**EXERCISE**
From the top of the records below down to the line containing "return (f(r), f(g), f(b), 1.0)", reproduce every line exactly.

Start of RECORDS PROVIDED

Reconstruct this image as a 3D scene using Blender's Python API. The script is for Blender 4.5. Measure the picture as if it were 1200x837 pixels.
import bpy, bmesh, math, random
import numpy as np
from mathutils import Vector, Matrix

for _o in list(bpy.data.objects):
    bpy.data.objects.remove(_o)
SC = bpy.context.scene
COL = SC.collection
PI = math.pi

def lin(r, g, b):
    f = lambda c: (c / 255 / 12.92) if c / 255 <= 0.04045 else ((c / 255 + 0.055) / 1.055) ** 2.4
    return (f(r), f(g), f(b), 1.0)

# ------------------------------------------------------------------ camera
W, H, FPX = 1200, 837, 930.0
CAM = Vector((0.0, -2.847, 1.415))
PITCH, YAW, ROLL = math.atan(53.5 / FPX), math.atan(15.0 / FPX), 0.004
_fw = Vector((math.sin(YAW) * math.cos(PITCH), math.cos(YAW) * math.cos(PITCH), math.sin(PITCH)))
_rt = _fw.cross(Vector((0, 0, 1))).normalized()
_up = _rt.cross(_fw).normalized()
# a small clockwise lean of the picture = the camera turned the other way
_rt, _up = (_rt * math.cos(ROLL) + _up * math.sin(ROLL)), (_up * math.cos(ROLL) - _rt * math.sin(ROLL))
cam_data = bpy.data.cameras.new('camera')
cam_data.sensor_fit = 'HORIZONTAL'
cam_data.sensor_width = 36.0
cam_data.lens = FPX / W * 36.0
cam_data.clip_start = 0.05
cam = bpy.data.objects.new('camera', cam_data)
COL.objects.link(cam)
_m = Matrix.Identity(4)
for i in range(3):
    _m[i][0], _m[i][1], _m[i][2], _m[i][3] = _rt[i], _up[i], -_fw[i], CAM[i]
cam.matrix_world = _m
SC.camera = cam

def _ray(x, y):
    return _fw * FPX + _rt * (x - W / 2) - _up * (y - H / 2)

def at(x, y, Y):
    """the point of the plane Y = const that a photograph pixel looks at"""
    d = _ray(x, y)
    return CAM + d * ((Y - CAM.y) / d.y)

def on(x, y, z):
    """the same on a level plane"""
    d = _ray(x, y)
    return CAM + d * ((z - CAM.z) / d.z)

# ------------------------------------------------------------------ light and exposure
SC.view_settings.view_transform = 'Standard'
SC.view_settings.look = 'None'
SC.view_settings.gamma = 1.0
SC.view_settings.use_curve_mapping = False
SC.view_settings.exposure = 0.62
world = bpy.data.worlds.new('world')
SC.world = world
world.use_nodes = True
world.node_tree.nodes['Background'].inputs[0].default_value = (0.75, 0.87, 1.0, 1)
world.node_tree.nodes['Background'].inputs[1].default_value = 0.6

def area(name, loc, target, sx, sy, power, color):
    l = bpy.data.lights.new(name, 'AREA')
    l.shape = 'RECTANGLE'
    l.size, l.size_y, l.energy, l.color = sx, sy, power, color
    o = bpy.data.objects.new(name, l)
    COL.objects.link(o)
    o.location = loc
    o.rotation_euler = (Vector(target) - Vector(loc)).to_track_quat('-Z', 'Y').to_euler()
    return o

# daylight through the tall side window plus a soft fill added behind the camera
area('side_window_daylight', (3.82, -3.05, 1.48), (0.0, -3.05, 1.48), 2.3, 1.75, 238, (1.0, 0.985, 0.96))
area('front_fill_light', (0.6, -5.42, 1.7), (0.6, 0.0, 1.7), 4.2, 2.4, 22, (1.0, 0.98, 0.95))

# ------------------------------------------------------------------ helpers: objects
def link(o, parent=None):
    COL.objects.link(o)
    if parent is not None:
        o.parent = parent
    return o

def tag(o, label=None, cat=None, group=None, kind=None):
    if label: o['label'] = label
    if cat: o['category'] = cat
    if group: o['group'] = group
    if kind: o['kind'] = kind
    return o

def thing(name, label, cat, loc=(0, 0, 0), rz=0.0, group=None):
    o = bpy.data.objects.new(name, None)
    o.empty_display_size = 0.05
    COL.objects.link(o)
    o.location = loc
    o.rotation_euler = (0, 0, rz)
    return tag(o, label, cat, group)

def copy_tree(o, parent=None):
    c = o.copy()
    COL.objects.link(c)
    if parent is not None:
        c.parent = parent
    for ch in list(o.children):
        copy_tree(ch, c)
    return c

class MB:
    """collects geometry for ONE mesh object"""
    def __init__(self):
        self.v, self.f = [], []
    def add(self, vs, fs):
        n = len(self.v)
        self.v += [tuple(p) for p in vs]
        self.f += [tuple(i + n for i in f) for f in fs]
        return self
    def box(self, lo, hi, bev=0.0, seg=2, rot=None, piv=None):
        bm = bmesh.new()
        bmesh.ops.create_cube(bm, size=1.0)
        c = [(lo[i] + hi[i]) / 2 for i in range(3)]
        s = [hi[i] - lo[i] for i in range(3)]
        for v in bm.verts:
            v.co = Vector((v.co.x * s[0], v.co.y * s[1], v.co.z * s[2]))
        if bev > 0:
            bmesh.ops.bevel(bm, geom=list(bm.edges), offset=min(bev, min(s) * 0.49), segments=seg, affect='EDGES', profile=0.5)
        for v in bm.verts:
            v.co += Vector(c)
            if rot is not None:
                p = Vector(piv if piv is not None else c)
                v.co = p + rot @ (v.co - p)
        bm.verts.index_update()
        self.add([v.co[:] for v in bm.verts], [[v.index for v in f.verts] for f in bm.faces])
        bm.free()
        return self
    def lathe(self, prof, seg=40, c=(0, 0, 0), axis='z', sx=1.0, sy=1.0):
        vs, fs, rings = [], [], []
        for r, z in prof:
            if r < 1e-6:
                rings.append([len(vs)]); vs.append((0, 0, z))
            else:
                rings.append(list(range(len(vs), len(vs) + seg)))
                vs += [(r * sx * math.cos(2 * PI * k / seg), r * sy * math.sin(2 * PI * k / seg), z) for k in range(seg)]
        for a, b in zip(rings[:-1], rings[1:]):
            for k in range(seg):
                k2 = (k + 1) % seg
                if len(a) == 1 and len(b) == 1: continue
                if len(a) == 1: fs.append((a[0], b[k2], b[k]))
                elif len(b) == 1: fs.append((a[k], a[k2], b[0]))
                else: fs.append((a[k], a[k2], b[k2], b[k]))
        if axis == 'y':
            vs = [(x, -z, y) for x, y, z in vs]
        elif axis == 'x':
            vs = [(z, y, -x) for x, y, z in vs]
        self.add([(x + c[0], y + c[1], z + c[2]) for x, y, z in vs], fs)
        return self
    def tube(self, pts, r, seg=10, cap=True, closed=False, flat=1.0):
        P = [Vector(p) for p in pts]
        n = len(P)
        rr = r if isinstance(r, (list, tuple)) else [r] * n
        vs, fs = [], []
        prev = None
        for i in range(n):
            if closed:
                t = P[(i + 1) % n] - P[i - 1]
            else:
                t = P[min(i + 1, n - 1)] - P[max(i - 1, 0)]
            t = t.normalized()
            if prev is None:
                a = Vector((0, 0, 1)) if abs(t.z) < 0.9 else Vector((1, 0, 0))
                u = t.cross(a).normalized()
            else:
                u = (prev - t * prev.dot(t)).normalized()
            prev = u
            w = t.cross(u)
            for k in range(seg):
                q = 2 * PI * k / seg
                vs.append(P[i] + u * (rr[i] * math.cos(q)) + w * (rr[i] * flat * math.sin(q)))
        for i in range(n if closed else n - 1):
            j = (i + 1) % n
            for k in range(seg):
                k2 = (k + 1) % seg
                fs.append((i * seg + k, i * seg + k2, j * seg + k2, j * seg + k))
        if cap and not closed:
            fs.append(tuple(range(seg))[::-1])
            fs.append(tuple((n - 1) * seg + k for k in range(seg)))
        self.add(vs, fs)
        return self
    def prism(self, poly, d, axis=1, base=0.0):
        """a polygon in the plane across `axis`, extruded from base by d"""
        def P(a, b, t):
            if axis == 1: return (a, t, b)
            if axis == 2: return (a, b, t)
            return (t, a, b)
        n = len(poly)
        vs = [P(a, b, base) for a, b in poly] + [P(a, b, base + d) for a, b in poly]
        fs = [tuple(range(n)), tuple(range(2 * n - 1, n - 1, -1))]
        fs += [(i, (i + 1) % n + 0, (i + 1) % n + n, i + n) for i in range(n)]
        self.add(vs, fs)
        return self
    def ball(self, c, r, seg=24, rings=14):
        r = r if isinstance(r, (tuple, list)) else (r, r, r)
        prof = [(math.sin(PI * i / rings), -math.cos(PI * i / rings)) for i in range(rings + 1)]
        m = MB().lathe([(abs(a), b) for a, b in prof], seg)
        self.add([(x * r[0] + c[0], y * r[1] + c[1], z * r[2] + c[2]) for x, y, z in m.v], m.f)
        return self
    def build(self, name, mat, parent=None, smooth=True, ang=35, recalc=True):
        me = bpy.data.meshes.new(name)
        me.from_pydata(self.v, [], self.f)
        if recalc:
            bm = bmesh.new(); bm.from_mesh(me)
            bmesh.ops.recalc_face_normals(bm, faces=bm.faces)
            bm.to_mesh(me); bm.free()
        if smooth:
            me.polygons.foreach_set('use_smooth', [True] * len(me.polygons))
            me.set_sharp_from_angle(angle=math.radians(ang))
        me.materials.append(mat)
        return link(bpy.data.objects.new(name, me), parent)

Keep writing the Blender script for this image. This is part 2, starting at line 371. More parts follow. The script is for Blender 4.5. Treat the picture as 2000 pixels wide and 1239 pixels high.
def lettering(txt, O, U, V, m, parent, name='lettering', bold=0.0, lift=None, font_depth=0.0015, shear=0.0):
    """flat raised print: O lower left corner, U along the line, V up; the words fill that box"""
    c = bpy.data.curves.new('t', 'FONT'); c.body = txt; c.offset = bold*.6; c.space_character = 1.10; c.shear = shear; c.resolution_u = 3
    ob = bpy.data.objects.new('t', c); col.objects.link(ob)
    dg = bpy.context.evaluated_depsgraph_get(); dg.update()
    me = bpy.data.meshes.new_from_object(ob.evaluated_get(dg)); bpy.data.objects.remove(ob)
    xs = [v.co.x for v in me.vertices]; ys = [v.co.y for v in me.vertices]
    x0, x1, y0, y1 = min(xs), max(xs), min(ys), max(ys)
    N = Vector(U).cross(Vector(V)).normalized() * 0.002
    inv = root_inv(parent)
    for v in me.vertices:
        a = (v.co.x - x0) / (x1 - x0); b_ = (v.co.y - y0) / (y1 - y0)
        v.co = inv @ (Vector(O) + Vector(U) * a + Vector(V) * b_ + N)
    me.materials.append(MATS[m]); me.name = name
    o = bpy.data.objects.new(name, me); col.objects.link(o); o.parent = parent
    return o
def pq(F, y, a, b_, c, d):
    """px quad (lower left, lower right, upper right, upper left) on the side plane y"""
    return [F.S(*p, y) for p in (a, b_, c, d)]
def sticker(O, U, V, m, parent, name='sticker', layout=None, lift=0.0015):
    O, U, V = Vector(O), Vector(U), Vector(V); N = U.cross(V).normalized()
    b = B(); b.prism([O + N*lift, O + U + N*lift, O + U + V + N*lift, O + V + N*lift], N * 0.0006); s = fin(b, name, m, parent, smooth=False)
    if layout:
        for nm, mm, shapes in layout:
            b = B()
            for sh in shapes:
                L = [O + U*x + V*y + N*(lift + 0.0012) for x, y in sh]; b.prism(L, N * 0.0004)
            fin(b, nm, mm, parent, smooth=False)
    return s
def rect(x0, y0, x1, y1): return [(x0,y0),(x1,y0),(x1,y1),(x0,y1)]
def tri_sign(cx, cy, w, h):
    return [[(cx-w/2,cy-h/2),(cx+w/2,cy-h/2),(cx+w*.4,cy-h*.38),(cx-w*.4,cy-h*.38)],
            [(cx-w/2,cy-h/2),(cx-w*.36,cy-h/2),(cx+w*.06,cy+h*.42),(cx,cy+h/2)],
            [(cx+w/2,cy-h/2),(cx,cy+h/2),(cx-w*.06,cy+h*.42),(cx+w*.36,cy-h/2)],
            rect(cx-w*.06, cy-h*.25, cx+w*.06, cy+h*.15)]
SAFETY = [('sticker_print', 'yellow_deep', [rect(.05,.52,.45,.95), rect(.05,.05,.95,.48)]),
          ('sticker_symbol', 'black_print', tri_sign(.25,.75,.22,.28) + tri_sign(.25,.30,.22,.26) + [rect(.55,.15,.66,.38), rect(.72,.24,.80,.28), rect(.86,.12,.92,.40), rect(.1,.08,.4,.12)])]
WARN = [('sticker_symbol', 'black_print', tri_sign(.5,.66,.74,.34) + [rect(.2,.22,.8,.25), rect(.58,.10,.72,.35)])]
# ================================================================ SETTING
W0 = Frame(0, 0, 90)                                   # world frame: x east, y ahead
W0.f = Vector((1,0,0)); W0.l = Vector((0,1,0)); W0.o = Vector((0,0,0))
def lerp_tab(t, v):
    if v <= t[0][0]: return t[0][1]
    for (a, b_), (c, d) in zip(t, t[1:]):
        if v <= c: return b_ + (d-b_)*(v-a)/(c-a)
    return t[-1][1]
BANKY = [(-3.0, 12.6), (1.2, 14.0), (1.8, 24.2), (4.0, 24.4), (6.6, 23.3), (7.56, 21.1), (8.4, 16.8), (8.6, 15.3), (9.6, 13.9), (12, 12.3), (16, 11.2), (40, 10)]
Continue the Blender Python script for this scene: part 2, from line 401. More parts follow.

End of RECORDS PROVIDED

**REPLY**
Reconstruct this image as a 3D scene using Blender's Python API. The script is for Blender 4.5. Measure the picture as if it were 1200x837 pixels.
import bpy, bmesh, math, random
import numpy as np
from mathutils import Vector, Matrix

for _o in list(bpy.data.objects):
    bpy.data.objects.remove(_o)
SC = bpy.context.scene
COL = SC.collection
PI = math.pi

def lin(r, g, b):
    f = lambda c: (c / 255 / 12.92) if c / 255 <= 0.04045 else ((c / 255 + 0.055) / 1.055) ** 2.4
    return (f(r), f(g), f(b), 1.0)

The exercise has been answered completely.